Railway connection to Paris in 1849 boosted the economy. During the
Franco-Prussian War (1870–1871), Germans occupied Chartres on October 2,
1870, using it as a base. Industries expanded to include flour-milling,
brewing, and hosiery.
20th Century to the Present
World War II
brought occupation by Germans in 1940. In August 1944, as Allies
approached, the cathedral was nearly bombed as a suspected observation
post, but U.S. Colonel Welborn Barton Griffith, Jr., confirmed it empty,
saving it; he died later that day in nearby Lèves. Chartres was
liberated on August 18 by U.S. forces under General Patton. Postwar, the
city rebuilt, with damage to the old town from Allied bombing, including
the School of Chartres library. Since 1979, the cathedral has been a
UNESCO site, with restorations from 1994 onward revealing 13th-century
decorations and cleaning the famous windows. Pilgrimages revived,
notably by poet Charles Péguy, with annual events drawing 15,000. Modern
Chartres thrives on agriculture, tourism, and industry (e.g., Puig
perfumes since 1976), connected by A11 motorway and high-speed trains to
Paris. Cultural sites include the Musée des Beaux-Arts, International
Stained Glass Centre, and agricultural museum Le Compa. Twin towns like
Bethlehem and Cusco foster international ties. Ongoing cathedral
renovations preserve its legacy as a testament to medieval craftsmanship
and faith.
Location and Regional Context
Chartres sits in the heart of the
Beauce plain (also called the "granary of France"), a vast, fertile
agricultural region between the Seine and Loire rivers.
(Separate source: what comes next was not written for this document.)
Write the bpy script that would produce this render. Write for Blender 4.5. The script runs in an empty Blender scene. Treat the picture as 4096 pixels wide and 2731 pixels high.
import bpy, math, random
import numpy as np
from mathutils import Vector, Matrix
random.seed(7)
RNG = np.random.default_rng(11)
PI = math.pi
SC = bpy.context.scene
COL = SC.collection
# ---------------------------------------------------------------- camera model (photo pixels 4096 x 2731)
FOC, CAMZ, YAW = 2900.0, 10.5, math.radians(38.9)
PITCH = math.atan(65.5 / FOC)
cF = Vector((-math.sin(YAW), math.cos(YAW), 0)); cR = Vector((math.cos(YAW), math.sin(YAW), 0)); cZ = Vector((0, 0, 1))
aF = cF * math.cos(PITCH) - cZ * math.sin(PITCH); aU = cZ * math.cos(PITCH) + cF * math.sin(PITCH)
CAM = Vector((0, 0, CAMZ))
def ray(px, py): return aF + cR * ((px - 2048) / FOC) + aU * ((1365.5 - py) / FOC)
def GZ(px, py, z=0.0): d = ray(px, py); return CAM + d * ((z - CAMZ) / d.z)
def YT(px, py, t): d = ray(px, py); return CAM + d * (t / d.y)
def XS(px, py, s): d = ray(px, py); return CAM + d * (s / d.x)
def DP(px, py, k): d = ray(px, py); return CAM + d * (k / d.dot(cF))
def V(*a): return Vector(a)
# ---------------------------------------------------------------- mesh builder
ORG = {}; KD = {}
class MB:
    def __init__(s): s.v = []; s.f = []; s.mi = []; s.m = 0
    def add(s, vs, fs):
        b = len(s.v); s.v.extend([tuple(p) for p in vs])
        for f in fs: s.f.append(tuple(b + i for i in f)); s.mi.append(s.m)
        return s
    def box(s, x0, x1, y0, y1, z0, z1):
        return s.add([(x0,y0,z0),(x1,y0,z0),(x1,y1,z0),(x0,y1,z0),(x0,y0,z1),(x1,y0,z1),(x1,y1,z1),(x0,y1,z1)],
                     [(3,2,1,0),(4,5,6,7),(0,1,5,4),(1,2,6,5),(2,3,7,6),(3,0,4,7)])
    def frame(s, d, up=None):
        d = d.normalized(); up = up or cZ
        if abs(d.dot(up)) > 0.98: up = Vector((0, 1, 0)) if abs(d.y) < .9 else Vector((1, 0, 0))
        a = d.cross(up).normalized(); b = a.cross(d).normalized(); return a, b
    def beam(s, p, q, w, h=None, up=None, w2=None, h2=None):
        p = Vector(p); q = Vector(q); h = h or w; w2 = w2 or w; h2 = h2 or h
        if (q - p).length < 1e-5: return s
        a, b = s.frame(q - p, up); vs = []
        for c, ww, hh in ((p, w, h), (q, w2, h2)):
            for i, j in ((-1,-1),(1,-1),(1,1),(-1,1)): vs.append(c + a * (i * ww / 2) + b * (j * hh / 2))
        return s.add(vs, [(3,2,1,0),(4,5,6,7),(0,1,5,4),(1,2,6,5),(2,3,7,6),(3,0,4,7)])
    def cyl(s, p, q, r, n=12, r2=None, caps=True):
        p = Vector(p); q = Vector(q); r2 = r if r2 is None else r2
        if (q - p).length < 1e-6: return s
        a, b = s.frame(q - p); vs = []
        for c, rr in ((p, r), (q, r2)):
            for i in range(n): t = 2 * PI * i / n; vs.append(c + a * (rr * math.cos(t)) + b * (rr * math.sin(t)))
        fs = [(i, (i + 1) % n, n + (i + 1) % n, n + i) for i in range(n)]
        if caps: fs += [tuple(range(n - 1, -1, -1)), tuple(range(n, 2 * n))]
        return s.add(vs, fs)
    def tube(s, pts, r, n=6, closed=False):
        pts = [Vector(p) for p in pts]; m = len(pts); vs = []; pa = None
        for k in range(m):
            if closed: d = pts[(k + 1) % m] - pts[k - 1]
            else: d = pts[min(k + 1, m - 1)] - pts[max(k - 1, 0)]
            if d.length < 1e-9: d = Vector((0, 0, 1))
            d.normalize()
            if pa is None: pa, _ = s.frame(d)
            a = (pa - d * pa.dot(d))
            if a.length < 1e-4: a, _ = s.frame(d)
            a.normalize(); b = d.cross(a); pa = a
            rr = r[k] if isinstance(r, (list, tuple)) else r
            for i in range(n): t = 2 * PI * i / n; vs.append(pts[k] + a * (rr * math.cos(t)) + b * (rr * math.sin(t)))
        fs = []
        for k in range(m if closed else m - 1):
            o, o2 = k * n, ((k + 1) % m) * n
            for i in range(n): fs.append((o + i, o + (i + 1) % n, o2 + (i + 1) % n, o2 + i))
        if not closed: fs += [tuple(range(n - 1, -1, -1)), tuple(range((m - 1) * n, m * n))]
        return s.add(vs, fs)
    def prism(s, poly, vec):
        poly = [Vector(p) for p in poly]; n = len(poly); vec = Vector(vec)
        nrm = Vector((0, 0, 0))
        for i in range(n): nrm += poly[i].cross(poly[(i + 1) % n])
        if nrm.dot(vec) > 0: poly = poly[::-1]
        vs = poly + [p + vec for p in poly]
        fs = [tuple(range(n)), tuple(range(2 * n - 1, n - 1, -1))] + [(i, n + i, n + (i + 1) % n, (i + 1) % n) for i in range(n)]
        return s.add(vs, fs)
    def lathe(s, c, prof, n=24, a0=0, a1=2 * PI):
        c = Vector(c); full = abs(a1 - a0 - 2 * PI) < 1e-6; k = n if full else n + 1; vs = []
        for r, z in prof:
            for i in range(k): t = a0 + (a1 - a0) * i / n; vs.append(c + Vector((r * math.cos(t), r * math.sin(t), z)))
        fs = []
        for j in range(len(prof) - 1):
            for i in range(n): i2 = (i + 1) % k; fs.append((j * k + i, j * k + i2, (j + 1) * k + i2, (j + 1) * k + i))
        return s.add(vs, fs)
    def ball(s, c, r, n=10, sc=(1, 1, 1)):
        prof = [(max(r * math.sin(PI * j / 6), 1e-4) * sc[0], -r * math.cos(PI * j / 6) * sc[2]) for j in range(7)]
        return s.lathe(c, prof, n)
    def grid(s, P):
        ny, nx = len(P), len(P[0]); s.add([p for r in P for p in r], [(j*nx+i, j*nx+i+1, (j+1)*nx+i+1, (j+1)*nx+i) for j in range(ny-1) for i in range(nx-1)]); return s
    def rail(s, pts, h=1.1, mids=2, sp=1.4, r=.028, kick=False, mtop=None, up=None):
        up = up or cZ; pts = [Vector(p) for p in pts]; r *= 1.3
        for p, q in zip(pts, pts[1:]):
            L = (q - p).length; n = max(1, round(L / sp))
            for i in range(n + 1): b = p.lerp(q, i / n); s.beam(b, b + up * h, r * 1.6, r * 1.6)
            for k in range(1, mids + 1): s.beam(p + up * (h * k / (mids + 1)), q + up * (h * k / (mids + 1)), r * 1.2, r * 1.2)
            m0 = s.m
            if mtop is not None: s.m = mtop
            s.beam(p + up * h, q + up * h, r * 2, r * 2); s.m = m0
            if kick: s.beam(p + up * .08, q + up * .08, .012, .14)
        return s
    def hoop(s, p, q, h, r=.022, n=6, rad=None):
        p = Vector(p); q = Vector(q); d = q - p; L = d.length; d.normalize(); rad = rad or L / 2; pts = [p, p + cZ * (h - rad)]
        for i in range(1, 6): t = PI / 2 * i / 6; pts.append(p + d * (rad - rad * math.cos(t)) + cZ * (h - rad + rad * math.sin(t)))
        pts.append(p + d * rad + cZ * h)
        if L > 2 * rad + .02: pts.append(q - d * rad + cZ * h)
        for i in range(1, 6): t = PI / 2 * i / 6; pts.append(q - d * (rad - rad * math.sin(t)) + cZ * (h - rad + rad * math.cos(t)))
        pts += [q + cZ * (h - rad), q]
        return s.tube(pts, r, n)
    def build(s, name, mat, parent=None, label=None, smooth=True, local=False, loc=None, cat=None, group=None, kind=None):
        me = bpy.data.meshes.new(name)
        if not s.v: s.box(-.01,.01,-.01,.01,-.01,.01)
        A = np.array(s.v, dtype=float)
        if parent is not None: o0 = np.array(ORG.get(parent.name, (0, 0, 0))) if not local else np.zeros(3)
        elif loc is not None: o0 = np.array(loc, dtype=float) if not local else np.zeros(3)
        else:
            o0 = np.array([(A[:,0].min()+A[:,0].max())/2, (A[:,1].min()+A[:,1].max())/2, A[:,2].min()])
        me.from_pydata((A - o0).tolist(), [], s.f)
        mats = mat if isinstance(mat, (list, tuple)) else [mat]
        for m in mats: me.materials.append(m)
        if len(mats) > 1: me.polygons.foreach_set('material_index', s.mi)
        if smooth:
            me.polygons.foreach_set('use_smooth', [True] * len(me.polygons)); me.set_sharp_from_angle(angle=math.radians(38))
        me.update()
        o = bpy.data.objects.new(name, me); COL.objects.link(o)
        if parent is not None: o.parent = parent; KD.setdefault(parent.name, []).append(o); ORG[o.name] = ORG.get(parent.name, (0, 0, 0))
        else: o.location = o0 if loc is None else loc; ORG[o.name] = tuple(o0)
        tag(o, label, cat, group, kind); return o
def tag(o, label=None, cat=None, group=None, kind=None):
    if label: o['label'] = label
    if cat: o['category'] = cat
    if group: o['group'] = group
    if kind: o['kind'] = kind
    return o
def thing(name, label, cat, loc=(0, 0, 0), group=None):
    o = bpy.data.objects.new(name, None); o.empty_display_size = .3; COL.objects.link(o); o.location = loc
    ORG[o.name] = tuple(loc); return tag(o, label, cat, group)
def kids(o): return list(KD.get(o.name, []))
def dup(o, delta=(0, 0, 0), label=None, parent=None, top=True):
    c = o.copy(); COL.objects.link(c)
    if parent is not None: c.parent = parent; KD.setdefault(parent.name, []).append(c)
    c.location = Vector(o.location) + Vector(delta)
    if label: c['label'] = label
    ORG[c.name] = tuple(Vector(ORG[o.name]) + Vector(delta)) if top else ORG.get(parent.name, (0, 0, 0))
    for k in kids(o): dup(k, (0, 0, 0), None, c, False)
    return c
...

This open
landscape of limestone plains has supported intensive cereal production
(primarily wheat) for centuries.
The city occupies a strategic
position on ancient trade routes connecting Paris to the Loire Valley
and Brittany. Its prominence stems from its location on a hill
overlooking the surrounding flatlands, which historically provided
defensive advantages and visual dominance. The cathedral spires are
visible from more than 25 km (15 miles) away across the plain.
Coordinates: Approximately 48.4439° N, 1.4890° E.
Elevation: Ranges
from 121–161 m (397–528 ft), with an average of about 142 m (466 ft).
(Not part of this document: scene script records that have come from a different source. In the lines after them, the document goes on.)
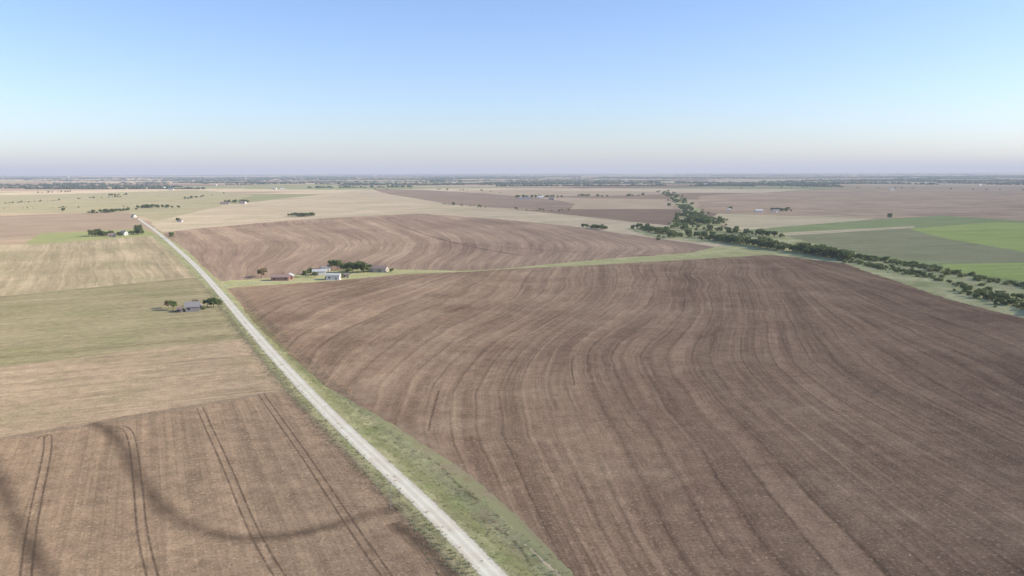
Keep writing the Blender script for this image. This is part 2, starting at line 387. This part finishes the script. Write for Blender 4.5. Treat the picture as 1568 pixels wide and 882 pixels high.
ribbon("pale_eroded_soil",[gps([(500,570),(600,640),(650,680),(730,745),(790,810),(830,860)])],13,soft_mat('eroded_soil',A(176,151,131),A(190,167,146),0.65,1.1,0.12,(0.4,0.65),lo=.1),0.03,0.3)
ribbon("dry_grass_verge",[off(road[:110],-5.2)],3.0,soft_mat('dry_grass',A(196,179,148),A(180,165,130),0.7,0.9,0.2,(0.35,0.6)),0.06,0.2)
ribbon("green_grass_verge",[off(road[:110],6.5)],5.5,grs,0.06,0.2)
ribbon("field_boundary",[gps([(-200,470),(0,455),(150,441),(310,425)]),gps([(-200,326),(0,322),(200,320)])],4,soft_mat('boundary_grass',A(180,167,130),A(166,153,115),0.6,0.9),0.05,0.2)
ribbon("ditch_gully",[gps([(655,700),(675,712),(700,742),(735,768)]),gps([(738,790),(745,800),(775,814),(800,838),(812,862)])],1.0,soft_mat('gully_soil',A(102,94,68),A(120,110,82),0.75,1.0,0.4,(0.4,0.6),lo=0),0.07,0.4)
ribbon("field_tracks",[gps([(250,356),(400,350),(640,330)]),gps([(690,312),(800,322),(900,334),(1050,350)]),gps([(1180,360),(1400,348)])],5,soft_mat('track_soil',A(180,162,136),A(196,176,150),0.5,0.9),0.08,0.2)
ribbon("dark_field_headland",[gps([(590,335),(650,360),(720,378),(800,392)]),gps([(700,372),(850,385),(1000,392)]),gps([(560,295),(700,300),(850,312)])],7,soft_mat('headland_soil',A(120,99,88),A(132,110,98),0.45,0.9,0.02),0.1,0.2)

# ---------------------------------------------------------------- trees
def leaf_mat(name,c1,c2,sc=0.5):
    m,nt=newmat(name); g=N(nt,'ShaderNodeNewGeometry'); oi=N(nt,'ShaderNodeObjectInfo')
    n=noise(nt,g.outputs['Position'],sc,3,0.6)
    f=M(nt,'ADD',MR(nt,n,0.3,0.7,0,0.6),M(nt,'MULTIPLY',oi.outputs['Random'],0.4))
    col=mixc(nt,f,c1,c2)
    d=N(nt,'ShaderNodeBsdfDiffuse'); L(nt,col,d.inputs[0]); t=N(nt,'ShaderNodeBsdfTranslucent'); L(nt,col,t.inputs[0])
    mx=N(nt,'ShaderNodeMixShader'); mx.inputs[0].default_value=0.35; L(nt,d.outputs[0],mx.inputs[1]); L(nt,t.outputs[0],mx.inputs[2])
    o=N(nt,'ShaderNodeOutputMaterial'); L(nt,mx.outputs[0],o.inputs[0]); return m
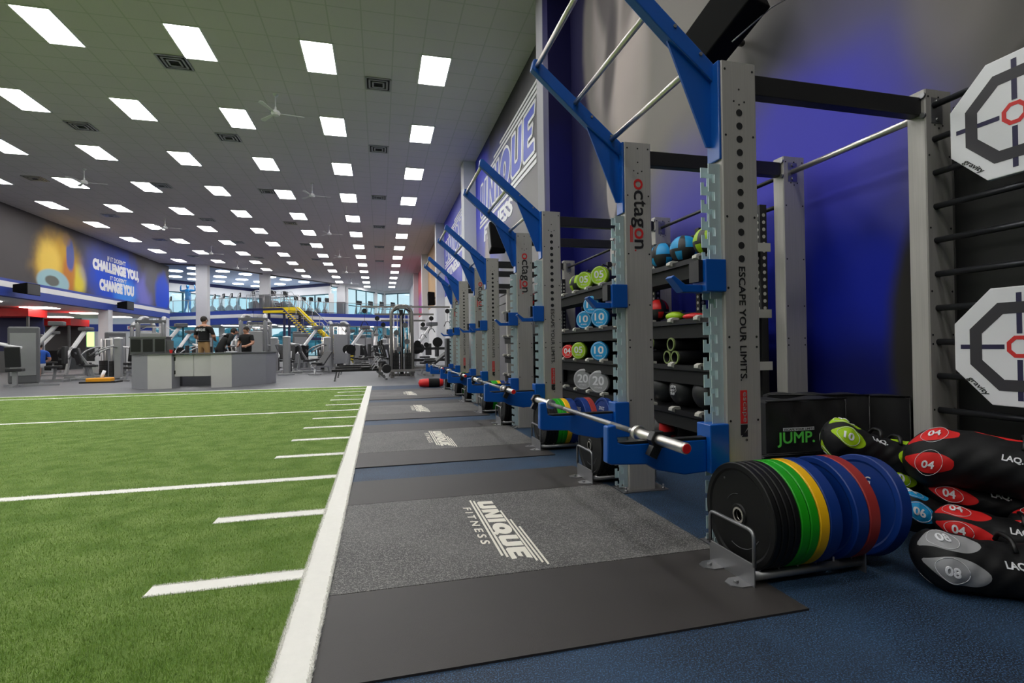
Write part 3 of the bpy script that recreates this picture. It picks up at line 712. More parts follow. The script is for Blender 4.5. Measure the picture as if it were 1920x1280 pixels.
# ---------------------------------------------------------------- bumper plates and their floor racks
def make_plate(w, m, name_c, mark=None, ins=True):
    p = MB().lathe([(.026, .0), (.045, .0), (.05, .006 if ins else 0), (.19, .006), (.2, .0), (.221, .0), (.225, .004), (.225, w-.004), (.221, w), (.2, w), (.19, w-.006), (.05, w-.006), (.045, w), (.026, w), (.026, 0)],
                   (0, 0, .225), (1, 0, 0), 56)
    return p
plate_proto = {}
PCOL = {'black': M_RUB, 'green': M_GRN, 'yellow': M_YEL, 'blue': M_BLUP, 'red': M_REDP}
def plate(kind, w, x, y, label, group, tilt=0):
    key = (kind, round(w, 3))
    if key not in plate_proto:
        t = thing('bumper_plate', '', 'weight plate', (0, 0, 0)); o = make_plate(w, None, kind).build('disc', PCOL[kind], t)
        MB().lathe([(.0255, -.001), (.034, -.001), (.034, .001), (.0255, w*.5), (.034, w-.001), (.034, w+.001), (.0255, w+.001)], (0, 0, .225), (1, 0, 0), 24).build('hub_ring', M_CHROME, t)
        tx = MB()
        for a in (0, PI):
            R = Matrix.Rotation(a, 3, 'X'); c = Vector((.0055, 0, .225)); u = R @ Vector((0, -1, 0)); v = R @ Vector((0, 0, 1))
            word = {'black': '45 LB', 'green': '10 KG', 'yellow': '15 KG', 'blue': '20 KG', 'red': '25 KG'}[kind]
            if kind != 'black': text(tx, word, c+v*.1-u*.06, u, v, .12, .035, .01)
        if kind == 'black':
            text(tx, '.', (0.0055, .1, .36), (0, -1, 0), (0, 0, 1), .01, .01)
            arc = [(.005, .14*math.cos(q), .225+.14*math.sin(q)) for q in np.linspace(-2.6, -1.2, 14)]; tx.tube(arc, .0016, 5)
            arc = [(.005, .09*math.cos(q), .225+.09*math.sin(q)) for q in np.linspace(.6, 1.5, 8)]; tx.tube(arc, .0014, 5)
        tx.build('raised_lettering', M_BOARD if kind != 'black' else M_GREYD, t)
        plate_proto[key] = t; r = t
    else: r = dup(plate_proto[key])
    r.location = (x, y, .028); r.rotation_euler = (0, tilt, 0); r['label'] = label; r['group'] = group
    return r
def cradle(x, y, L, lab):
    r = thing('plate_rack', lab, 'plate rack', (x, y, 0), 0, 'steel plate racks on the floor')
    for nm, xx in (('front', 0), ('rear', L)):
        p = MB().box(xx-.003, xx+.003, -.148, .148, .0 if nm == 'front' else 0, .10)
        p.build('end_plate', M_STEEL, r, bevel=.002)
        hgt = .235
        lp = fil([(xx, -.145, .09), (xx, -.145, hgt), (xx, .145, hgt), (xx, .145, .09)], .035, 5)
        MB().tube(lp, .008, 10).build('loop_handle', M_STEEL, r)
    for s in (-1, 1):
        MB().cyl((0, s*.118, .04), (L, s*.118, .04), .018, 12).build('side_rail', M_STEEL, r)
    for yy in (-.09, .09):
        fp = MB(); fp.prism([(0, yy-.045, 0), (-.05, yy-.045, 0), (-.085, yy-.02, 0), (-.085, yy+.02, 0), (-.05, yy+.045, 0), (0, yy+.045, 0)], (0, 0, .012)); fp.cyl((-.045, yy, .012), (-.045, yy, .022), .01, 6)
        fp.build('foot_tab', M_STEEL, r)
    pn = MB()
    for i in range(6):
        for s in (-1, 1): pn.cyl((L*(i+.5)/6, s*.118, .055), (L*(i+.5)/6, s*.118, .075), .004, 6)
    pn.build('divider_pins', M_CHROME, r)
    return r
stackA = [('black', .028)]*4+[('green', .042)]*2+[('yellow', .048)]+[('blue', .062)]
stackA2 = [('blue', .062), ('red', .056)]
stackB = [('black', .028)]*3+[('black', .058)]*3+[('green', .042)]*2
for k in range(4):
    yb = 2.2+2.9*k; near = ordn(k)
    y = yb-.24
    c = cradle(1.462, y, .56, 'steel plate rack in front of the %s power rack, full of coloured plates' % near)
    x = 1.50; G = 'plates before the %s rack' % near; cnt = {}
    tot = {'black': 4, 'green': 2, 'yellow': 1, 'blue': 3, 'red': 1}
    seq = stackA+[('gap', .07)]+stackA2+[('gap', .03)]
    for kd, w in seq:
        if kd == 'gap': x += w; continue
        cnt[kd] = cnt.get(kd, 0)+1
        plate(kd, w, x, y, '%s bumper plate, %s %s one from the aisle, before the %s power rack' % (kd, ordn(cnt[kd]-1), kd, near), G)
        x += w+.003
    q = plate('blue', .062, x+.035, y+.0, 'blue bumper plate leaning at the wall end, before the %s power rack' % near, G, .17)
    y = yb+1.42
    c = cradle(1.462, y, .5, 'steel plate rack behind the %s power rack, full of black plates' % near)
    x = 1.50; G = 'plates behind the %s rack' % near; cnt = {}
    for kd, w in stackB:
        cnt[kd] = cnt.get(kd, 0)+1
        plate(kd, w, x, y, '%s bumper plate, %s %s one from the aisle, behind the %s power rack' % (kd, ordn(cnt[kd]-1), kd, near), G)
        x += w+.003

# ---------------------------------------------------------------- storage shelving behind the racks
def storage(y0, L, lab):
    r = thing('storage_shelving', lab, 'shelving', (2.565, y0, 0), 0, 'black equipment shelving along the right wall')
    ys = [0.02, L*.5, L-.02] if L < 2 else [0.02, L*.33, L*.66, L-.02]
    for y in ys:
        MB().box(.27, .33, y-.03, y+.03, 0, 2.06, 0).box(.269, .2705, y-.012, y+.012, .1, 1.95, 1).build('upright', [M_BLACK, M_BLACKP], r, bevel=.003)
        d = MB()
        for i in range(14): d.cyl((.268, y, 1.98-i*.055), (.2695, y, 1.98-i*.055), .014, 10)
        for i in range(14): d.cyl((.29+.012, y-.0315, 1.98-i*.055), (.29+.012, y-.029, 1.98-i*.055), .014, 10)
        d.build('light_holes', M_SHELFW, r)['kind'] = 'stuff'
    MB().box(.335, .345, .02, L-.02, 0, 1.16).build('back_panel', M_DARKV, r)  # near-black sheet added to darken the gaps behind the lower shelves
    for z in (.41, .81, 1.21, 1.72):
        b = MB(); b.prism([(0, 0, z), (0, 0, z-.035), (.3, 0, z-.02), (.34, 0, z+.01), (.33, 0, z+.02), (.28, 0, z)], (0, L, 0), 0)
        b.box(-.004, .0, 0, L, z-.04, z+.004, 0)
        b.box(.02, .26, .01, L-.01, z-.16, z-.04, 1)  # near-black filler box standing in for the shade under each shelf
        b.build('shelf', [M_BLACK, M_DARKV], r)
        n = max(3, round(L/.42))
        for i in range(n+1):
            y = min(max(i*L/n, .03), L-.03); k = MB()
            k.prism([(-.035, y-.03, z-.012), (-.03, y-.03, z+.014), (.0, y-.03, z+.028), (.055, y-.03, z+.024), (.06, y-.03, z+.002), (.005, y-.03, z-.03)], (0, .06, 0))
            k.build('bracket', M_SHELFW, r, bevel=.003)
        MB().box(.24, .36, -.012, .0, z-.02, z+.045).build('end_bracket', M_SHELFW, r)
    return r
storage(3.40, 1.62, 'black storage shelving with balls and rollers behind the nearest power rack')
storage(5.30, 2.62, 'black storage shelving with green, blue and grey bags, second along the wall')
storage(8.98, 1.85, 'black storage shelving beyond the first pilaster')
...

The old town rises on a modest hill.
Topography and Urban Layout
Chartres features a distinct upper town and lower town topography:
The upper town crowns a hill on the left (eastern) bank of the Eure
River. The iconic Notre-Dame Cathedral sits at the highest point,
dominating the skyline. Steep, narrow medieval streets wind down from
here.
The lower town spreads along the riverbanks, with picturesque
half-timbered houses, old mills, washhouses, and bridges. The Eure River
divides into multiple branches here, crossed by several historic
bridges.
The terrain transitions sharply from the elevated
historic core to the flatter river valley and surrounding plains. Modern
development has expanded onto the neighboring plain, but the old city
retains its compact, sloping character with boulevards (often lined with
elms) encircling the historic center.
The surrounding Beauce is
remarkably flat and treeless in many areas, an "ocean of wheat" with
church spires, grain silos, and water towers as key visual landmarks.
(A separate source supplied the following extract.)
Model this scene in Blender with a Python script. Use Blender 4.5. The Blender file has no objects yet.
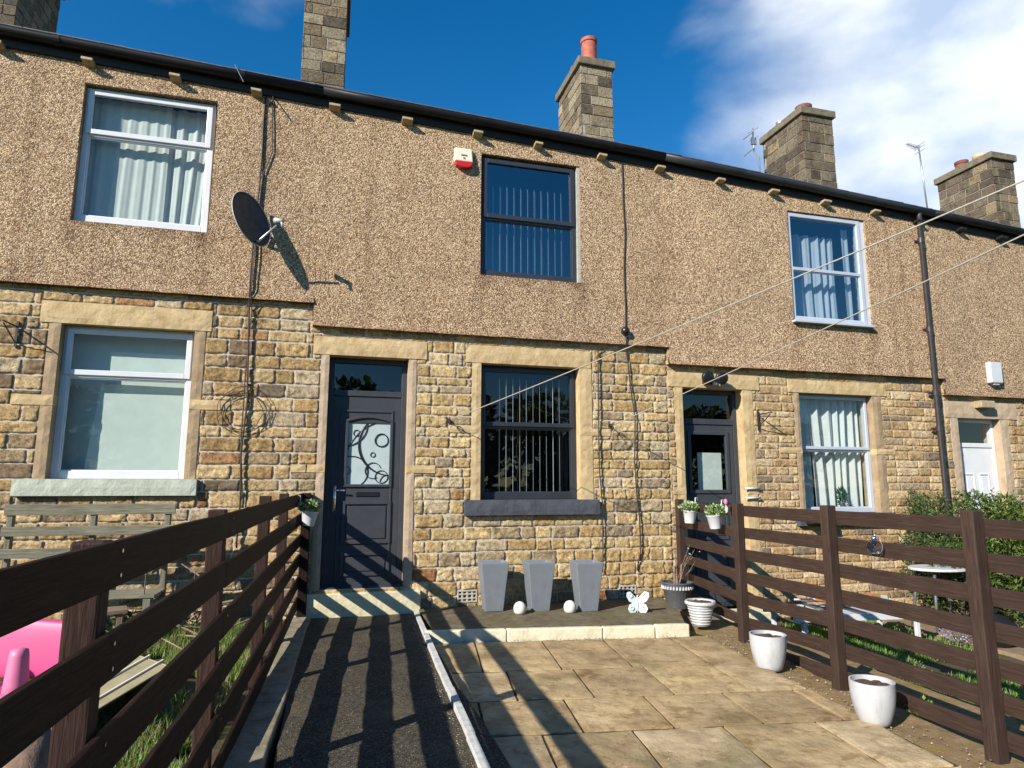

Small hills and gentle undulations occasionally break the monotony.
Hydrology: The Eure River
The Eure River, a left-bank tributary
of the Seine, is central to Chartres' geography. It flows through the
city after originating in the Perche Hills to the south and turning
north near Chartres. At this point, it splits into three branches,
creating a network of waterways ideal for historic milling and trade.
The river has an average discharge of around 26 m³/s and follows a
pluvial oceanic regime (rain-fed with oceanic influences). It meanders
through the lower town, fringed by remnants of old fortifications (such
as the former Porte Guillaume). Riverbanks today offer pleasant
promenades with gardens and views of the cathedral rising above.
Climate
Chartres has a temperate oceanic climate (Köppen Cfb), with
mild summers, cool winters, and moderate rainfall distributed throughout
the year. It is influenced by its inland position but still benefits
from Atlantic air masses.
Key averages (approximate, based on
long-term data):
Annual average temperature: Around 11–11.5°C (52°F).
Summer (Jun–Aug): Warm, with highs of 22–25°C (72–77°F) and lows around
12–14°C. July is typically the warmest month.
Winter (Dec–Feb): Cool,
with highs of 6–8°C (43–46°F) and lows near or below freezing (1–2°C).
Snow is possible but not extreme.
Precipitation: About 650–700 mm
(26–28 inches) annually, fairly evenly spread, with slightly wetter
periods in autumn and winter.
Sunshine and visibility: The open
Beauce landscape enhances the dramatic visibility of the cathedral,
especially on clearer days.
The climate supports agriculture in
the Beauce and makes Chartres pleasant for visiting year-round, though
spring and early autumn offer the best conditions for exploring the
surrounding countryside.
Human and Agricultural Geography
The
fertile loess and limestone soils of the Beauce, combined with a
relatively dry and sunny microclimate for northern France, have made the
region one of Europe's most productive cereal areas. Modern practices
include controlled fertilizer use and crop rotation (e.g., mustard for
nitrates).
Chartres serves as the commercial and administrative hub
for this agricultural heartland. The city's growth reflects its role as
a market town, with recent expansion onto the plain along key transport
corridors toward Paris, the Loire, and Brittany.